By introducing an appropriate stochastic differential geometric formalism, the classical theory of stochastic finance can be embedded into a conceptual framework called Geometric Arbitrage Theory, where the market is modeled with a principal fiber bundle, arbitrage corresponds to its curvature, and the existence of an approximated risk-neutral measure allowing the definition of fundamental values for the assets is inferred through spectral theory. The tools developed can be applied to default risk and recovery modeling, leading to arbitrage and no-arbitrage characterizations for credit markets, as well as the explicit computation for arbitrage credit bubbles and credit market dynamics.

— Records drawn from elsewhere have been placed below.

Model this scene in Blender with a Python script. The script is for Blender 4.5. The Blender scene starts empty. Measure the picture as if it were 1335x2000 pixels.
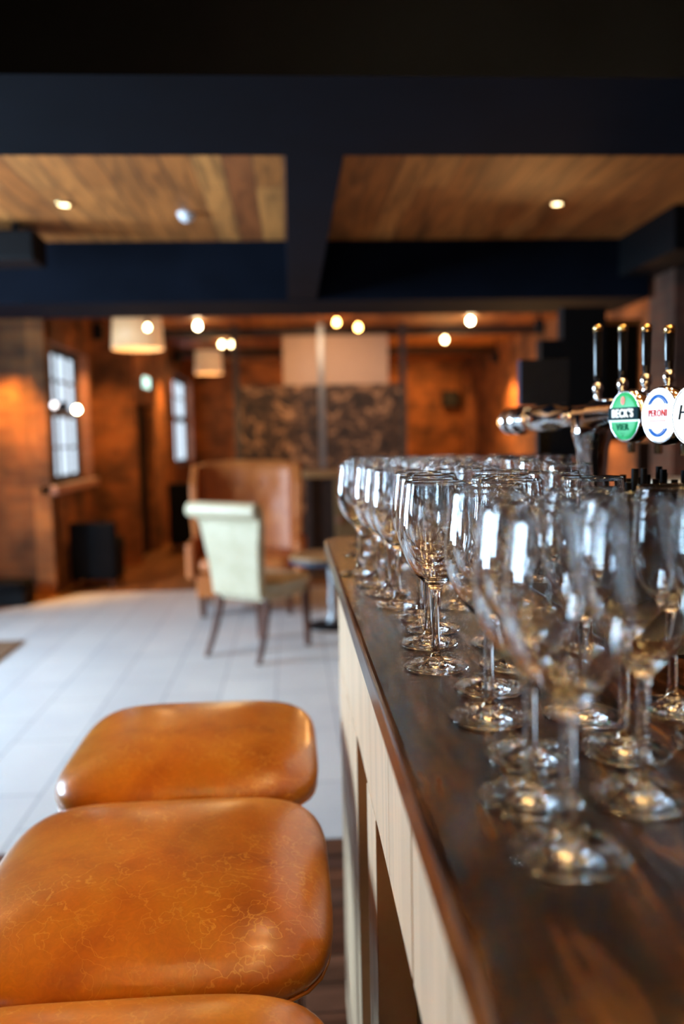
import bpy, bmesh, math, random
from mathutils import Vector, Matrix, noise
random.seed(7)
PI = math.pi
C = bpy.context.scene.collection
SC = bpy.context.scene

# ------------------------------------------------------------------ camera
F = 1640.0
EYE = Vector((0, 0, 1.35))
vy = Vector((-102.5, 143.0, -F)).normalized()          # world +Y in camera axes
vz = Vector((1, 0.020, 0)).cross(-vy); vz = -vz if vz.y < 0 else vz
vz.normalize()
vx = vy.cross(vz).normalized()
R3 = Matrix((vx, vy, vz))                                # camera -> world
cam_d = bpy.data.cameras.new('camera'); cam = bpy.data.objects.new('camera', cam_d); C.objects.link(cam)
cam.matrix_world = Matrix.Translation(EYE) @ R3.to_4x4()
cam_d.sensor_fit = 'VERTICAL'; cam_d.sensor_height = 36.0; cam_d.sensor_width = 24.0
cam_d.lens = F / 2000 * 36.0
cam_d.clip_start = 0.02; cam_d.clip_end = 100
cam_d.dof.use_dof = True; cam_d.dof.focus_distance = 0.955; cam_d.dof.aperture_fstop = 2.4
cam_d.dof.aperture_blades = 0
SC.camera = cam

def ray(px, py):
    return (R3 @ Vector((px - 667.5, 1000 - py, -F)))
def atY(px, py, Y):
    d = ray(px, py); return EYE + d * (Y / d.y)
def atZ(px, py, Z):
    d = ray(px, py); return EYE + d * ((Z - EYE.z) / d.z)
def atX(px, py, X):
    d = ray(px, py); return EYE + d * (X / d.x)

# ------------------------------------------------------------------ node helpers
def new_mat(name):
    m = bpy.data.materials.new(name); m.use_nodes = True
    nt = m.node_tree; b = nt.nodes['Principled BSDF']
    return m, nt, b
def N(nt, t, **kw):
    n = nt.nodes.new(t)
    for k, v in kw.items(): setattr(n, k, v)
    return n
def L(nt, a, b): nt.links.new(a, b)
def plain(name, col, rough=0.5, metal=0.0, coat=0.0, var=0.12, scale=30, bump=0.0, spec=0.5):
    m, nt, b = new_mat(name)
    tc = N(nt, 'ShaderNodeTexCoord'); nz = N(nt, 'ShaderNodeTexNoise'); nz.inputs['Scale'].default_value = scale
    nz.inputs['Detail'].default_value = 4
    L(nt, tc.outputs['Object'], nz.inputs['Vector'])
    cr = N(nt, 'ShaderNodeValToRGB')
    cr.color_ramp.elements[0].color = (*[c * (1 - var) for c in col], 1)
    cr.color_ramp.elements[1].color = (*[min(1, c * (1 + var)) for c in col], 1)
    cr.color_ramp.elements[0].position = .3; cr.color_ramp.elements[1].position = .7
    L(nt, nz.outputs['Fac'], cr.inputs['Fac']); L(nt, cr.outputs['Color'], b.inputs['Base Color'])
    b.inputs['Roughness'].default_value = rough; b.inputs['Metallic'].default_value = metal
    b.inputs['Coat Weight'].default_value = coat; b.inputs['Specular IOR Level'].default_value = spec
    if bump:
        bp = N(nt, 'ShaderNodeBump'); bp.inputs['Strength'].default_value = bump; bp.inputs['Distance'].default_value = .002
        L(nt, nz.outputs['Fac'], bp.inputs['Height']); L(nt, bp.outputs['Normal'], b.inputs['Normal'])
    return m
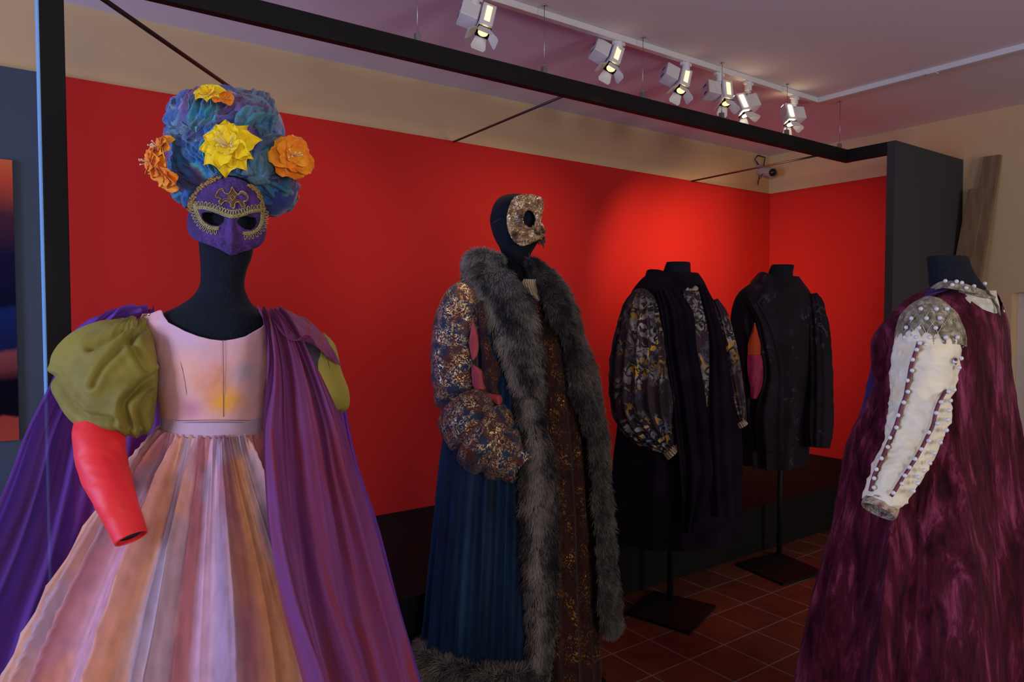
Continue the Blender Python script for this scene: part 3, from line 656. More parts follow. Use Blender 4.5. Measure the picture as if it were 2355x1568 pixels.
HR = [(232, 480, 560, 1.85, .04), (240, 430, 606, 1.85, .08), (256, 408, 630, 1.85, .10), (288, 396, 642, 1.85, .115), (330, 398, 648, 1.85, .115), (380, 408, 656, 1.85, .11), (415, 410, 664, 1.86, .09), (448, 412, 668, 1.88, .075), (466, 428, 656, 1.89, .065), (480, 455, 630, 1.9, .04)]
P, th = loft(HR, 240, 360)
P0 = P.copy(); Pn = loc3(P)
Wp_ = P + .035 * np.stack([vnoise(P * 11 + 40 * k) for k in range(3)], -1)
e = aniso(Wp_, 78, 7, 17, 3, 3) * .011 + aniso(Wp_, 35, 14, 30, 9, 2) * .005
P = disp(P, e * sgn_out(P), True); C = dye(P0)
core = gridmesh('tulle_wrap', P, tulle_b, H1, closed=True, capt=True, capb=True); set_dye(core, C)
rs = np.random.RandomState(11); gH = front(HR, .006)
Nh = normals(P0, True) * sgn_out(P0); U_, V_ = pxof(P0); cand = np.argwhere(((Nh @ F0) < .25) & ~((V_ > 398) & (U_ > 440) & (U_ < 612)) & (V_ < 478))
for k in range(110):
    jj, ii = cand[rs.randint(len(cand))]; c_ = P0[jj, ii]; n_ = Nh[jj, ii]; u0 = U_[jj, ii]
    t1 = ZZ - n_ * n_[2]; t1 = t1 / max(np.linalg.norm(t1), .05); t2 = np.cross(n_, t1); a_g = rs.uniform(-.8, .8) + (1.3 if rs.rand() < .25 else 0)
    t1, t2 = t1 * math.cos(a_g) + t2 * math.sin(a_g), t2 * math.cos(a_g) - t1 * math.sin(a_g)
    L_, W_ = rs.uniform(.05, .12), rs.uniform(.018, .04); ph = rs.rand() * 6; nn, mm = 30, 36
    S_, Q_ = np.meshgrid(np.linspace(-.5, .5, nn), np.linspace(-1, 1, mm), indexing='ij'); pin = .35 + .65 * np.cos(S_ * math.pi) ** .7
    hgt = .006 + .014 * np.cos(S_ * math.pi) * (1 - .5 * Q_ ** 2) + .006 * np.sin(Q_ * rs.uniform(4, 8) + ph + S_ * 5 + 1.3 * np.sin(S_ * 8 + ph)) * pin - (S_ * L_) ** 2 / .20 - (Q_ * W_) ** 2 / .25
    bd = rs.uniform(-.025, .025)
    G = c_ + (S_ * L_)[..., None] * t1 + (Q_ * W_ * pin + bd * np.sin(S_ * math.pi * 1.3))[..., None] * t2 + hgt[..., None] * n_
    G = disp(G, fbm(G * 38, 3) * .008 + ridged(G * np.array([90, 90, 45]), 2) * .0022)
    o = gridmesh('tulle_ruffle', G, tulle_s, H1)
    cc = dye(G) * rs.uniform(.7, 1.3) * (1 + .35 * fbm(G * 60, 2)[..., None]); mixc = PAL[rs.randint(8)] * 1.3 * (.5 if u0 > 600 else 1.)
    set_dye(o, cc * .35 + mixc * .65)
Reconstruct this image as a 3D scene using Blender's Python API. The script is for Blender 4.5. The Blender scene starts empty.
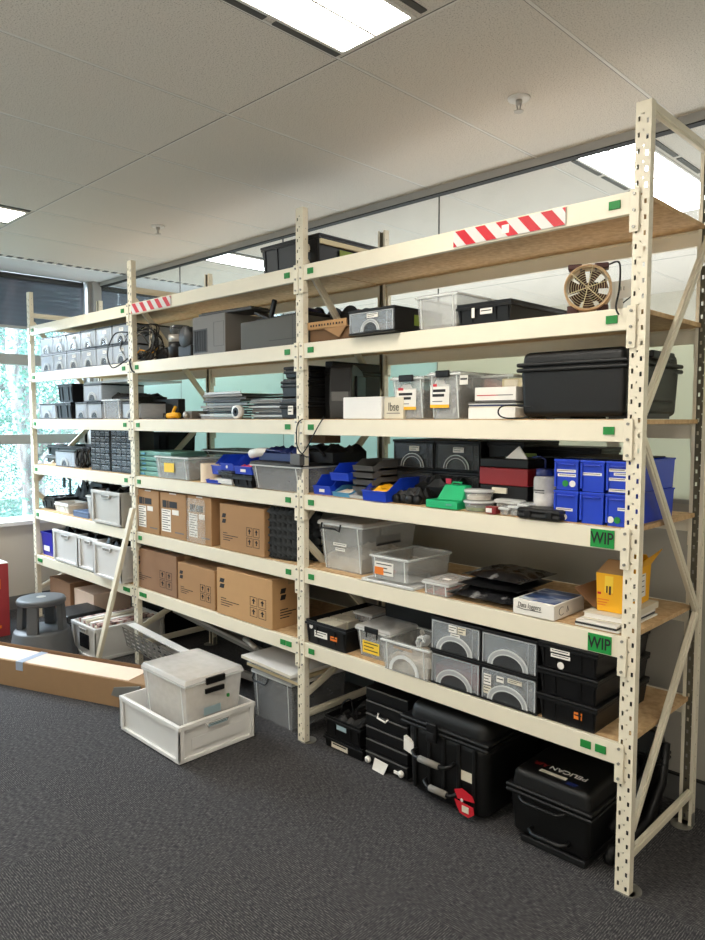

In particular, we provide a no-free-lunch-with-vanishing-risk characterization of bond markets by relying on the spread-term structure with default intensity and loss-given default, as well as a sufficient condition equivalent to the Novikov condition implying the absence of arbitrage. Moreover, for isolated government and corporate bond markets, we construct the market portfolio and asset dynamics that minimize the quantity of potential arbitrage, showing that instantaneous bond returns are serially uncorrelated and centered, that the expected value of credit bubbles remains constant for future times where no coupons are paid, and that the variance of the market portfolio nominals is concurrent with that of the corresponding bond deflators.